By Michael Whitlow | @couldbelikemike
Sports Capital Journalism Program
TAMPA, Fla. — 106-6.
That was Alabama’s record under Nick Saban before Monday night’s College Football Playoff National Championship Game Presented by AT&T with a lead at halftime.
Clemson quarterback Deshaun Watson threw a 2-yard touchdown pass to Hunter Renfrow with just a second left to end Alabama’s chance at a repeat in a thrilling 35-31 victory. Watson took a beating from the vaunted Alabama defense throughout the night, but didn’t turn the ball over, completed 36 of 56 pass attempts for 420 yards and four total touchdowns.
“I think they made some fantastic catches and some great throws and catches, and you know, we just didn’t make a play when we needed to,” Saban said during the post-game press conference Tuesday morning.
“We needed to get a sack,” he said. “We needed to get a takeaway. We needed to get a stop in the red zone, and they made plays and we didn’t.”
The Alabama defense had four sacks. The offense didn’t turn the ball over, while the defense forced two Clemson fumbles; one that set up a field goal that led to a 17-7 lead for Alabama in the third quarter.
But Clemson was a perfect 4-for-4 in the red zone with four touchdowns, including the game-winner.

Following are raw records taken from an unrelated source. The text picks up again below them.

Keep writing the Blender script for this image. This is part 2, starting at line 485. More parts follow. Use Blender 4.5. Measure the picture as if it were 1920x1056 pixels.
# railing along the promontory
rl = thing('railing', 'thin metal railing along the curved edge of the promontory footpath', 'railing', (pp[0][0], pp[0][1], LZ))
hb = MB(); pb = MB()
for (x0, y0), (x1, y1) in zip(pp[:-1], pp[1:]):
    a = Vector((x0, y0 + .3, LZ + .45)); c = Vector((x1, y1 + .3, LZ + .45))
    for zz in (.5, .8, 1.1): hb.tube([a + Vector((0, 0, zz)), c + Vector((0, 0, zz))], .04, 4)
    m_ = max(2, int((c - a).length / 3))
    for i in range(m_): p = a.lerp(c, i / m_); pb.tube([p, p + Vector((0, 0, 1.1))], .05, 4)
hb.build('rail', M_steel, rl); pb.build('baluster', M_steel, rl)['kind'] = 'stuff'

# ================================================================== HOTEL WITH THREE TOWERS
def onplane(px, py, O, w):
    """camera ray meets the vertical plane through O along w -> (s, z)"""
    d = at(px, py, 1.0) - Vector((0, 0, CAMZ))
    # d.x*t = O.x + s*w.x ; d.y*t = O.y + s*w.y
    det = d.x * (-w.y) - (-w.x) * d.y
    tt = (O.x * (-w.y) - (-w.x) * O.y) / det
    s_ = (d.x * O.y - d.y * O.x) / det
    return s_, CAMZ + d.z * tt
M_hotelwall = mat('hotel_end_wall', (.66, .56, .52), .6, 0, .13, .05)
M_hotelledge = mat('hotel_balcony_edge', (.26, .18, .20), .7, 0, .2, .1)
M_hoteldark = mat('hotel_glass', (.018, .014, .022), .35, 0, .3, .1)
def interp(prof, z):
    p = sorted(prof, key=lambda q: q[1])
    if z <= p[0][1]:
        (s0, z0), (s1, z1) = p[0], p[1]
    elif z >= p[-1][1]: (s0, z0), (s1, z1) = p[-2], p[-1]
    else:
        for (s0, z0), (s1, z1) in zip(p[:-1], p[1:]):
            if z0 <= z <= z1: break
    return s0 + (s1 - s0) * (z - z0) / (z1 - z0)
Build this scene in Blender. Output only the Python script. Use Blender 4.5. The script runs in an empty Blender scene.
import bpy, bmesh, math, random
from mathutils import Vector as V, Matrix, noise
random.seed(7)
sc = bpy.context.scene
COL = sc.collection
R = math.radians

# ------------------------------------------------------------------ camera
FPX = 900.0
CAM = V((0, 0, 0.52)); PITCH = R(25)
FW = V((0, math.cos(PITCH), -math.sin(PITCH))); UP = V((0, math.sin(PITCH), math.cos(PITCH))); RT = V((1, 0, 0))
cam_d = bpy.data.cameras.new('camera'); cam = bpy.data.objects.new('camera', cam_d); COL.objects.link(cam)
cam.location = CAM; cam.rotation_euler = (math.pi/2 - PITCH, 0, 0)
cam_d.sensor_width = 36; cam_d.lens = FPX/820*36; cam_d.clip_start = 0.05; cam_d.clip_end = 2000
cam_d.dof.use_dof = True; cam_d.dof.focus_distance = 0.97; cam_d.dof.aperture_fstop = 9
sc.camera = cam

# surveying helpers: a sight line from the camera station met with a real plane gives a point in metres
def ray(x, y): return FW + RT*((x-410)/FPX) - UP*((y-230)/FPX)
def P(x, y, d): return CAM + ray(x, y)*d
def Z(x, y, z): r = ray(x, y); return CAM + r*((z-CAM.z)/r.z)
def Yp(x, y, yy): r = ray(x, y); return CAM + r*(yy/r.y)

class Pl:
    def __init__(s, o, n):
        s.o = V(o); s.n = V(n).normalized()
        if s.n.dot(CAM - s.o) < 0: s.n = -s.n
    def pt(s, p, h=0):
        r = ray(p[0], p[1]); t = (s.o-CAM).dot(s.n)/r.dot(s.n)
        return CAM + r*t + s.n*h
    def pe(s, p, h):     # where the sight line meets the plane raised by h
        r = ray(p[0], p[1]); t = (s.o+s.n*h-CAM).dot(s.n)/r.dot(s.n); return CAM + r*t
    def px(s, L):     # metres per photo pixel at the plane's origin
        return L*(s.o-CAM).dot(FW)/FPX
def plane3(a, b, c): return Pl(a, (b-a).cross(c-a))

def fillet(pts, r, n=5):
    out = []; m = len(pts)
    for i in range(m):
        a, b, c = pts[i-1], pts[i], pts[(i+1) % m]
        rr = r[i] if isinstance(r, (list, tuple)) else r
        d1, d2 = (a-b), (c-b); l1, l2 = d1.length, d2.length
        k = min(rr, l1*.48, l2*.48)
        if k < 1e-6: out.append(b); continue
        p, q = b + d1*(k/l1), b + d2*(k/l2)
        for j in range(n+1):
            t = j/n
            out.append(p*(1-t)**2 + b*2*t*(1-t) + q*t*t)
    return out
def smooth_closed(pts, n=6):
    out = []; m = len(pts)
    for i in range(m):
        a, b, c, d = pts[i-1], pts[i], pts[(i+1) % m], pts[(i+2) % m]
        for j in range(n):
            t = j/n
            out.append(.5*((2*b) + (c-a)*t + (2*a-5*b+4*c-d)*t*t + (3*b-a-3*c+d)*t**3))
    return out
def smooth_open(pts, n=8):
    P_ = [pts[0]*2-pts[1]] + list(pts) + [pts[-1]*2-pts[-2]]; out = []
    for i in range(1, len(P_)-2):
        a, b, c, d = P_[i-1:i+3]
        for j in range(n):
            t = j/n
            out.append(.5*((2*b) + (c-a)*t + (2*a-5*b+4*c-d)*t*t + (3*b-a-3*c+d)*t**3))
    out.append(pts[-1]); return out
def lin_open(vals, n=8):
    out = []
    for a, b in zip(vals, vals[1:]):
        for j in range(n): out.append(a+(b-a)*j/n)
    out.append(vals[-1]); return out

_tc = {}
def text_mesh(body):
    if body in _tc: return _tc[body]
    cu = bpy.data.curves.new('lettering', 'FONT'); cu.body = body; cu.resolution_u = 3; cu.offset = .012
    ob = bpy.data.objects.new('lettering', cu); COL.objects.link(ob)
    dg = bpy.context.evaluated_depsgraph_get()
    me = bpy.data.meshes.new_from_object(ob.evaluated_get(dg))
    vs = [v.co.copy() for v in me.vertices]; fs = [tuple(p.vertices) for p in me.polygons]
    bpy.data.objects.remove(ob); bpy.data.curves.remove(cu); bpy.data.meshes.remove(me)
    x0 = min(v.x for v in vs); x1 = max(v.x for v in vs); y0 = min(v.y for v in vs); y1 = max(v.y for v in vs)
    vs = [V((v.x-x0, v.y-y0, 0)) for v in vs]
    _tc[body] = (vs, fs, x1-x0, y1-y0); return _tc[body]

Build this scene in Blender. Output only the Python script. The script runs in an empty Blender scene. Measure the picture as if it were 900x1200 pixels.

Watson led a nine-play, 68-yard drive in two minutes to complete one of the greatest fourth quarter performances in college football history.
For the third time in the 21st Century, the discussion of dynasty status ended suddenly at the finish of a gripping post-season game. Just as the 2002 Miami Hurricanes lost to Ohio State in a double-overtime Fiesta Bowl and the 2005 Southern California Trojans were defeated in the Rose Bowl by Vince Young and Texas, the Alabama season ended in heartbreak.
“You’ve got to give him a lot of credit,” Alabama defensive end Jonathan Allen said of Watson. “He’s a competitor and that’s what you expect.”
Watson seemed to heat up as Alabama’s offense cooled late in the third quarter. Alabama’s tank of a running back – 6-foot, 2-inch, 228-pound sophomore Bo Scarbrough – went down with a lower leg injury with 2:19 left in the quarter.
“He’s certainly been a bell cow for us,” Saban said, “and he has certainly, because of his size and durability, he makes it difficult when the defense gets worn down a little bit.”
Scarbrough had 93 of Alabama’s 221 rushing yards, including touchdown runs of 25 and 37 yards, but missed the final quarter when the Tide had a chance to build on a 10-point lead.
With Watson’s third touchdown pass of the night – the second to Renfrow – Saban’s opportunity to tie Alabama legend Paul “Bear” Bryant for the most championships (6) all-time as a head coach was gone. Saban won a title in 2003 with the LSU Tigers, followed by four titles with Alabama since 2009. Alabama’s titles during the Bryant era took place when final polls came before bowl games, with the 1964 and 1973 seasons ending in dramatic losses.
Monday’s loss also ended Alabama’s chance to become the first team in college football to finish a season 15-0 since the University of Pennsylvania in 1897.
When asked if this loss hurt more than others in the past, Saban put his sorrow on those that competed in one of college football’s best rematches and one of the best title games in the era of the Alabama’s dominance.
“I think every loss is painful,” Saban said, “and my loss is really for the bad feeling that I have for the players who have worked so hard to create this opportunity for themselves and not to be able to finish this is very disappointing for me. But because of them.”
The Alabama locker room was a quiet, frustrated setting. Jalen Hurts, who nearly became the second true starting freshman quarterback to lead a team to a national championship in the modern era, stood in front of his locker in a tan suit.
Hurts’ 30-yard run with 2:07 to play, which started with a stumbling scramble and ended with an Alabama celebration in the end zone, appeared to become an historic difference. But now, the celebration down the hall, Hurts repeated a new theme. His face was emotionless. His words were a monotone. “My sophomore season starts tomorrow,” Hurts said several times.
“We rarely lose,” Alabama linebacker Tim Williams said in the locker room after the loss. “And when we do lose, it’s a shock. It shocks everybody. Saban came in and said what really woke me up, ‘One game can’t define us. We were undefeated up until we played Clemson, a great team.’ We played a good team. It wasn’t no average team. It had one of the best guys in college football in Deshaun Watson.”
Average doesn’t define college football’s winningest program of the last decade.
And average doesn’t define what took place on Monday night.
“I think the perseverance and the resiliency that this team has showed certainly makes them winners in my book, and I’ll always remember them for that,” Saban said when asked about how he wants his team this season to be remembered.
106-7. On an unforgettable night, an Alabama halftime lead provided no guarantees.
Nobody’s going to forget this bunch or this game for a long time.